«NON BASTA PIÙ CAMMINARE ACCANTO SERVE LA RINCORSA»
Una società diversa Serve un salto etico, ma per farlo bisogna rimettere ral centro la persona
Pubblichiamo due stralci tratti dalle conclusioni del libro «La città plurale» di Don Giovanni Momigli (ed. Tau, 123 pagine, 10 euro) in cui l’ex parroco di San Donnino, fondatore di Spazio Reale, racconta della sua sfida nell’accoglienza e per l’integrazione degli stranieri nella comunità.
Una sfida, quella posta dalle migrazioni, che esige un tessuto comunitario coeso e saggezza relazionale, per aiutare le diverse identità personali, etniche, culturali e religiose, non solo a rispettarsi, ma soprattutto a diventare corresponsabili di quella che ormai è storia comune. Dove le relazioni sono guidate solo dall’emotività o dagli interessi immediati e dove il tessuto comunitario è assente o carente, ogni processo di integrazione diviene assai difficile se non impossibile.
Prima ancora di concretezza dei percorsi, è necessario un sostanziale cambiamento di atteggiamento, che consiste nell’abbandonare ogni tentativo di mantenere a ogni costo quello da cui veniamo e che ci ha portati ad essere quel che siamo, per aprirsi verso un domani che si costruisce mettendo in comune proprio la nostra storia e quel che oggi siamo.
Non basta solamente confrontarsi. Non è sufficiente camminare accanto. C’è bisogno di fare la strada insieme. L’unicità di cui ciascuno è portatore, è bisognosa di relazione ed è chiamata a contribuire alla crescita comune. «Nel mondo contemporaneo, di cui nessuno può negare gli aspetti fortemente individualistici, la relazionalità umana è un tema di primo piano» (…) perché è «la relazione con l’altro che fonda identità personale e insieme la apre a un significato universale».
Ritengo che la frontiera contemporanea dell’impegno, vista come autentica sfida culturale, vada individuata nella dinamica costruzione dell’unità civica della città plurale. Per frontiera non intendo un ambito particolare, uno specifico avamposto, ma la comunità concreta colta nella quotidianità del suo vivere. La vita ordinaria e quotidiana dei singoli, delle famiglie e delle varie formazioni sociali, che compongono quella rete che costituisce e anima la città e la società intera.
È nella quotidianità che ciascuno è chiamato a domandarsi cosa si può e si deve effettivamente cambiare e ad assumersi le tante piccole responsabilità che l’oggi domanda. Senza attendere che sia l’altro a fare il primo passo. La cifra che caratterizza il vivere delle persone, e anche il loro operare, in questa fase storica, non è il compattamento attorno ai grandi fini, ma la frammentazione.
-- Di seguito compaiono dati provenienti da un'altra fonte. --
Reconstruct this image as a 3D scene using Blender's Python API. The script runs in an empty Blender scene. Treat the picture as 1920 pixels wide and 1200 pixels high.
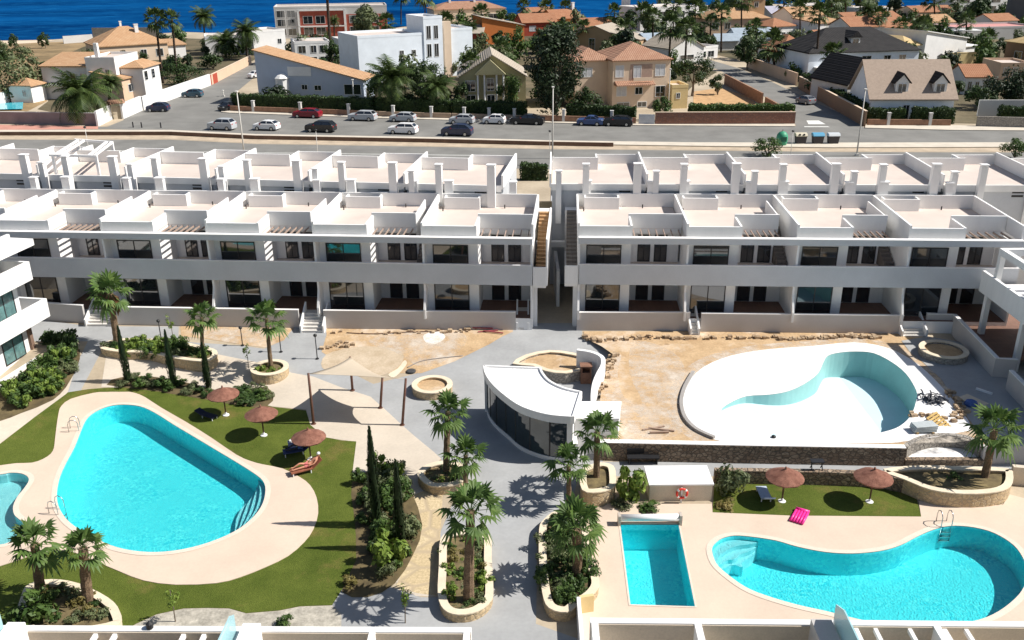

Allora, anche per ritrovare uno scopo alto e comune, penso si debba e si possa ripartire proprio il frammento, per poter ridisegnare nuovi modi di pensare e di vivere e, quindi, anche di operare. Piccoli gesti legati a un grande sogno, potranno contribuire anche a ritrovare la comunanza di un cammino attualmente individualizzato, separato, frammentato. (...)
Non appare pertanto sufficiente avere città sempre più digitali ed efficienti. Quel che appare necessario ed urgente è un risveglio etico e una creativa progettualità, che ispiri i grandi processi di trasformazione e che spinga e guidi la crescita con e verso una più alta qualità della convivenza.
Osservando quanto sta avvenendo, sembra che per fare quel salto etico, culturale, sociale e anche politico, che appare sempre indispensabile per affrontare le sfide del presente, ci si debba ancora mettere in posizione per prendere la rincorsa. Un salto che appare impossibile, senza una visione complessiva e strategica coniugata con la concretezza della vita quotidiana di persone e famiglie. Un salto impossibile se non si rimettono al centro la persona e il bene comune dei cittadini, orientando in tal senso le grandi e piccole scelte e le concrete modalità operative della nostra quotidianità. Tuttavia, senza questo salto, l’intero fenomeno migratorio rischia di rimanere senza un governo capace di trasformare in risorsa per l’intera comunità, le indubbie problematiche ad esso legate. Senza questo salto, l’integrazione vera non potrà che rimanere un concetto astratto, solo una serie di tentativi. Solo un’affermazione o una vaga speranza.